En honor a la verdad, la joven es atractiva, lo que es sobresaliente en un ámbito donde la fealdad impera sin contrapesos.

Ambos serán reyes en un tiempo más, o sea, repetirán hasta el infinito los necios rituales de sus investiduras. Por supuesto, lo anterior, que es de mero sentido común, tenía que dejarse fuera del colosal despliegue publicitario que se produjo con motivo de la boda.

Tampoco es lícito pedir a los medios que se abstengan de informar el evento. Pero ¿es razonable dedicar días completos a esa ceremonia en Chile, nación sin ningún lazo significativo con el Reino Unido? Por suerte, no pertenecemos al grupo de países que fueron colonias inglesas y que hoy forman parte de las regiones más catastróficas del mundo.

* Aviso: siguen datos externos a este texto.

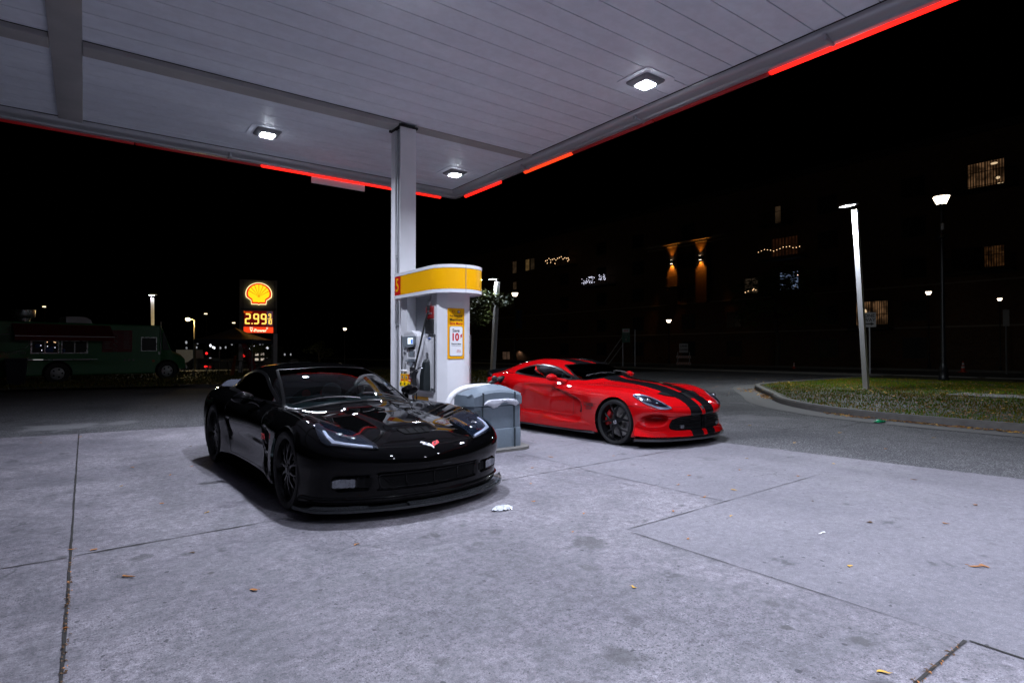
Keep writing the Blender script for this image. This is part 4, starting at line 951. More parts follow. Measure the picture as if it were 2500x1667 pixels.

En uno de esos países, Pakistán, superpoblado, pobrísimo, violento, corrupto, con una terrible herencia de la dominación europea, comandos norteamericanos asesinaron a Osama Bin Laden. Por cierto, el líder del Al Qaeda tenía cuentas pendientes con la justicia, lo que significa, sobre todo para la retórica democrática estadounidense, que debió, cuando menos, ser llevado ante un tribunal y juzgado por los delitos que se le comprobaran. Quizá esto sea pedir mucho, dada la extrema susceptibilidad que genera.

Sin embargo, lo que se vio, se oyó, se leyó tras su muerte supera todo lo imaginable en materia de cinismo político. El Presidente Obama, junto a las figuras más poderosas de su gobierno, miró el ajusticiamiento por televisión y luego dijo que Estados Unidos puede hacer lo que quiera.

A continuación, masas enfervorizadas celebraron la victoria justiciera, tal como en el siglo XIX se festejaban los linchamientos, con la diferencia de que pasaban inadvertidos y en el presente se trata de festivales que se siguen en todo el orbe gracias a la tecnología.

No es como para estar muy contentos del progreso luego de tal espectáculo. Porque se trata de un espectáculo denigrante y atroz. Una cosa es el terrorismo y otra muy diferente es enviar efectivos a un país extranjero para ajustar cuentas con una sola persona, entregando la noticia por cadena universal. Además, resulta inverosímil culpar del fenómeno terrorista a un solo individuo, sin tomar en cuenta la responsabilidad de Estados Unidos en sus causas y las inquietantes conclusiones que de ello se derivan.

Una vez más, es imposible pedir moderación a los medios con respecto a este acontecimiento. No obstante, es muy distinto destacar la noticia a copar la totalidad del espacio periodístico a raíz del operativo. Descontando el entorno audiovisual, los diarios de Chile dedicaron la primera plana completa de sus ediciones del 2 de mayo a la muerte de Bin Laden. En el caso de los tabloides preocupados por la farándula, ni siquiera hubo lugar para otros sucesos.

Y de nuevo surge la pregunta obvia, tan obvia que a nadie parece pasársele por la cabeza: ¿qué diablos tenemos que ver nosotros con Bin Laden y Al Qaeda? Absolutamente nada, no nos conciernen en lo más mínimo. Jamás seremos el foco de la atención de estos sujetos. Esto nos lleva a multiplicar las preguntas que, para simplificar, pueden reducirse a una: ¿es que no tenemos cosas más importantes, o interesantes, o relevantes de las que preocuparnos, en vez de presenciar una boda y un asesinato?